Weather Forecast


Flood-fighting 'Sandbag Central' cranks up

A bulldozer shapes a clay dike on Oak Street in Fargo next to Mickelson Park softball diamonds Friday as flood preparations continue. The dike would protect the homes seen on the west side of the dike. (Dave Wallis/The Forum)1 / 2
Volunteers fill sandbags Friday at Sandbag Central in Fargo's utility operations center. The center is capable of filling 250,000 to 300,000 bags a day. (Michael Vosburg/The Forum)2 / 2

FARGO - The flood-fighting machine ran into a couple of minor glitches Friday just as it was gearing up at Sandbag Central.

It didn't help that the North Dakota State University men's basketball team was playing Friday afternoon in its first Division I national champion game.

That could have deterred some fans from volunteering in the first day of another athletic contest: filling 2 million sandbags to protect Fargo and Cass County from the flood on the Red River, expected to crest between 37 and 40 feet between March 28 and April 4.

Meanwhile, the Red River crept above flood stage Friday evening when the river surpassed a depth of 18 feet.

The loader for one of two "sandbag spider" machines broke, keeping it out of operation for several hours until it could be repaired.

At least the downtime coincided with the basketball game, said Bruce Grubb, enterprise director for the city of Fargo, who was overseeing Sandbag Central, the city's utility operations center.

Jennifer Johnson, Fargo, a student at NDSU, was one of about 290 volunteers filling sandbags mid-afternoon.

"It's not very hard," she said after 40 minutes of shovel work. "This is really important, especially for people who live along the river."

The First Link Volunteer Center asks volunteers to put in 3 or 4 hours - many volunteers will be needed to fill the estimated 1.5 million bags required in the city of Fargo, with another 800,000 for Cass County.

Today, beginning at 8 a.m., sandbagging at the center, 2301 8th Ave.

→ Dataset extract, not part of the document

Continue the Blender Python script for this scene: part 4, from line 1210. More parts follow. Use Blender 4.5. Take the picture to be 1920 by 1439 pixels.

N., will begin around the clock until enough bags are filled. Those who are able to make it after midnight are especially welcome, Grubb said, because that is usually a quieter time.

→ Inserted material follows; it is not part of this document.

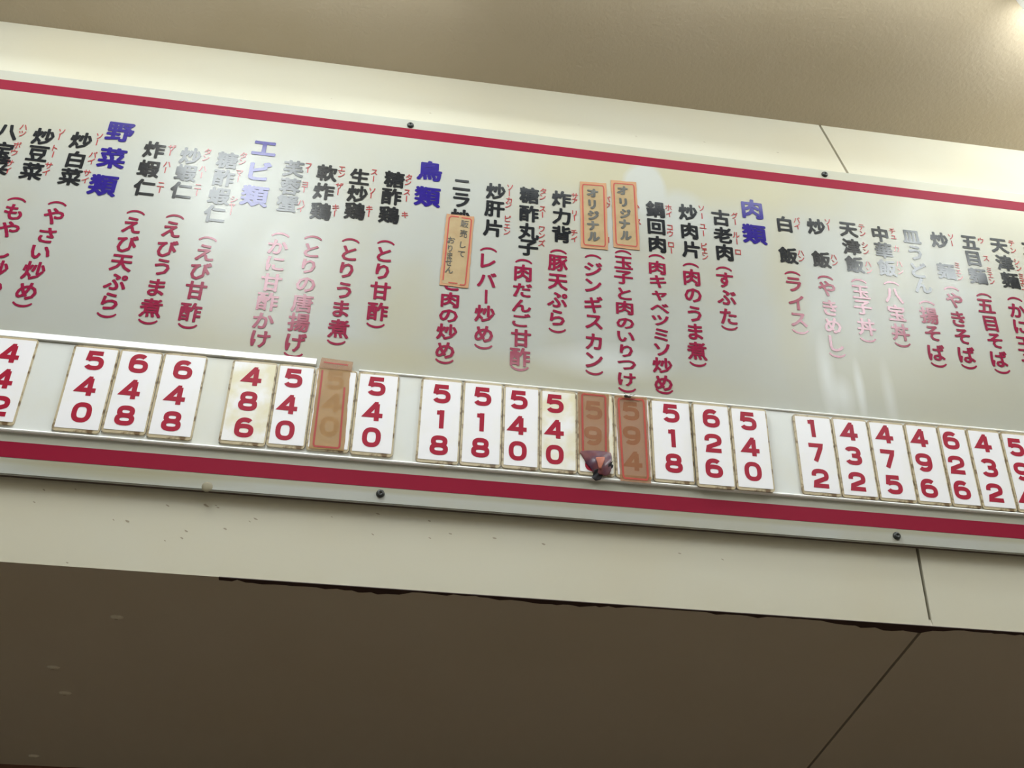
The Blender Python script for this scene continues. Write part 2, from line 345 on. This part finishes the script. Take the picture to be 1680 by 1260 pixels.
# ------------------------------------------------------------------ the setting
X0, X1 = -2.6, 3.2
XS = 0.8995                                  # joint between two bulkhead panels
YW = 0.018                                   # bulkhead face in the sign frame
ZB, ZK = 0.5030, 1.4705                      # lower edge and fold of the bulkhead face
BT = math.radians(69.64)                     # the band above the fold leans back
def world_mesh(name, quads, mats, kind='structure'):
    bm = bmesh.new()
    for q in quads:
        pts, mi = q if isinstance(q, tuple) else (q, 0)
        bm.faces.new([bm.verts.new(p) for p in pts]).material_index = mi
    o = link(name, bm, mats, mw='flat'); tag(o, kind=kind); return o
kb = 0.0
def band(x, t, d=0.0):                       # a point on the upper band, t metres up it, d metres behind it
    return SW(x, YW + t*math.cos(BT) + d*math.sin(BT), ZK + t*math.sin(BT) - d*math.cos(BT))
tc_ = (CEIL - band(0, 0).z) / (band(0, 1).z - band(0, 0).z)
G = 0.0028
bm = bmesh.new()
def slab(fr, bk):                            # front quad and its back quad
    a = [bm.verts.new(p) for p in fr]; b = [bm.verts.new(p) for p in bk]
    bm.faces.new(a); bm.faces.new(b[::-1])
    for i in range(4): bm.faces.new((a[i], b[i], b[(i+1) % 4], a[(i+1) % 4]))
for xa, xb in ((X0, XS-G), (XS+G, X1)):
    slab([SW(xa, YW, ZB), SW(xb, YW, ZB), SW(xb, YW, ZK), SW(xa, YW, ZK)], [SW(xa, YW+.012, ZB), SW(xb, YW+.012, ZB), SW(xb, YW+.012, ZK), SW(xa, YW+.012, ZK)])
    slab([band(xa, 0), band(xb, 0), band(xb, tc_), band(xa, tc_)], [band(xa, 0, .012), band(xb, 0, .012), band(xb, tc_, .012), band(xa, tc_, .012)])
n_cream = len(bm.faces)
for q in ([SW(X0, YW+.0125, ZB+.002), SW(X1, YW+.0125, ZB+.002), SW(X1, YW+.0125, ZK), SW(X0, YW+.0125, ZK)], [band(X0, 0, .0125), band(X1, 0, .0125), band(X1, tc_, .0125), band(X0, tc_, .0125)]):
    bm.faces.new([bm.verts.new(p) for p in q])
bmesh.ops.recalc_face_normals(bm, faces=bm.faces[:])
bm.faces.ensure_lookup_table()
for f in bm.faces[n_cream:]: f.material_index = 2
MARKS = [(-470,625),(-323,553),(-273,615),(-258,616),(-254,613),(-295,571),(-299,559),(-238,579),(-195,599),(-203,594),(-384,580),(-404,580),(-330,610),(-8,623),(-79,612),(74,618),(77,589),(109,599),(-13,588),(179,597),(-515,620),(-524,599),(259,593),(483,595),(555,590),(-455,508),(-180,1500),(20,1490),(330,1520),(450,1500),(600,1512),(760,1505)]
for i, (mx_, mz_) in enumerate(MARKS):       # staple holes and chips in the paint
    a = random.uniform(-.6, -.2); l = random.uniform(.0020, .0038) * (1.9 if i == 2 else 1); t = l*0.38
    x, z = mx_/1000, mz_/1000; ring = []
    for k in range(7):
        an = 2*math.pi*k/7; rr = random.uniform(.7, 1.25); u, v = l*math.cos(an)*rr, t*math.sin(an)*rr
        px_, pz_ = x + u*math.cos(a) - v*math.sin(a), z + u*math.sin(a) + v*math.cos(a)
        ring.append(bm.verts.new(SW(px_, YW-.0003, pz_) if mz_ < 1450 else band(px_, (pz_-ZK+.02), -.0003)))
    bm.faces.new(ring).material_index = 1
wall_front = tag(link('wall_front', bm, ['wall', 'mark', 'groove'], mw='flat'), kind='structure')

EB = SW(0, YW, ZB); ES = SW(0, YW+.012, ZB)  # front lower edge of the bulkhead
SOZ, SOY0, SOY1 = EB.z - .0005, EB.y, 2.055
bm = bmesh.new()
for xa, xb in ((X0, XS-.010-G), (XS-.010+G, X1)): box(bm, xa, xb, SOY0, SOY1, SOZ, SOZ+.012)
nb = len(bm.faces)
box(bm, X0, X1, SOY0+.02, SOY1, SOZ+.0125, SOZ+.02, 1)
for cx, cy in ((-.525, 1.655), (-.52, 1.745), (-.62, 2.01), (-.40, 1.48)):   # nail heads breaking the paint
    lathe_v = [[bm.verts.new((cx + r*1.6*math.cos(2*math.pi*i/10), cy + r*.8*math.sin(2*math.pi*i/10), SOZ - h)) for i in range(10)] for r, h in ((.007, .0), (.005, .0028), (.002, .004))]
    for a, b in zip(lathe_v, lathe_v[1:]):
        for i in range(10): bm.faces.new((a[i], b[i], b[(i+1) % 10], a[(i+1) % 10])).material_index = 0
    bm.faces.new(lathe_v[-1]).material_index = 2
soffit = tag(link('ceiling_soffit', bm, ['soffit', 'groove', 'mark']), kind='structure')

# ragged strip of dark glue left along the lower edge
bm = bmesh.new(); fr, bk = [], []; x = -0.235; ph = 0
while x < 1.45:
    base = .004 + .0025*math.sin(x*9) + .002*math.sin(x*23+1)
    wd = max(.0018, base + random.uniform(-.0015, .003)) + (.0045*(x-.64)/.26 if .64 < x < .90 else 0) + (.004 if -.2 < x < .02 else 0) - (.003 if .05 < x < .17 else 0)
    fr.append((x, SOY0-.0008, SOZ-.0012)); bk.append((x, SOY0 + max(.0015, wd)*1.5, SOZ-.0012)); x += random.uniform(.006, .02)
a = [bm.verts.new(p) for p in fr]; b = [bm.verts.new(p) for p in bk]; c = [bm.verts.new((p[0], p[1]+.0004, SOZ+.0002)) for p in fr]
d = [bm.verts.new((p[0], p[1], SOZ+.0002)) for p in bk]
for i in range(len(a)-1):
    for s, t in ((a, b), (b, d), (c, a)): bm.faces.new((s[i], t[i], t[i+1], s[i+1]))
tag(link('trim_1', bm, 'edge'), kind='structure')

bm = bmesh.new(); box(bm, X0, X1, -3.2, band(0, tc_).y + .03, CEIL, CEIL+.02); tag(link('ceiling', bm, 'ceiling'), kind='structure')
bm = bmesh.new(); box(bm, X0, X1, -3.2, 2.3, -.02, 0); tag(link('floor', bm, 'floor'), kind='structure')
bm = bmesh.new(); box(bm, X0, X1, SOY1+.001, SOY1+.05, 0, SOZ+.02); tag(link('wall_kitchen', bm, 'brown_wall'), kind='structure')
bm = bmesh.new(); box(bm, X0-.05, X0, -3.2, 2.3, 0, CEIL); tag(link('wall_left', bm, 'room_wall'), kind='structure')
bm = bmesh.new(); box(bm, X1, X1+.05, -3.2, 2.3, 0, CEIL); tag(link('wall_right', bm, 'room_wall'), kind='structure')
bm = bmesh.new(); box(bm, X0, X1, -3.25, -3.2, 0, CEIL); tag(link('wall_back', bm, 'room_wall'), kind='structure')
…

The center is capable of filling 250,000 to 300,000 bags a day. Noting that the crest forecast has elongated by three days, Grubb is hoping there might be more time. "Three days equates to 900,000 sandbags," he said, "so that's a big deal for us."

Volunteers are asked to call FirstLink at (701) 476-4000 before showing up.

Work has begun on emergency dikes, including one to protect the City Hall area of downtown on top of Second Street North from about Fifth to First avenues north.

"They're going to be going through the night, 24/7, until they get it done," said Jon Atkins, a city traffic engineer, who was directing trucks as they laid clay from the city landfill to form the dike.

"We're going as fast as we can until the rain hits," he said. "That's going to make everything 10 times harder."

But, Atkins' mood brightened when he recounted the four floods the city has fought successfully since the 1997 flood, which crested in Fargo at 39.57 feet.

"I think we'll do all right," Atkins said. "We've had plenty of experience."

Steve Poitras, who lives at 135 S. Terrace Dr. in Fargo, is a veteran flood fighter. His home, across from Oak Grove High School, overlooks the Red River from a bank.

He was busy Friday afternoon clearing snow and ice to prepare the ground for sandbags, which he expects will be arriving Monday or Tuesday.

Heavy rains expected next week - forecasts call for widespread rain of about an inch, with some areas receiving two or three inches - weighed heavily on Poitras' mind as he wielded his shovel.

"Of course, the greatest thing would be if the rain treated us lightly," said Poitras, a local television reporter and host. "The river will ultimately do what it decides to do."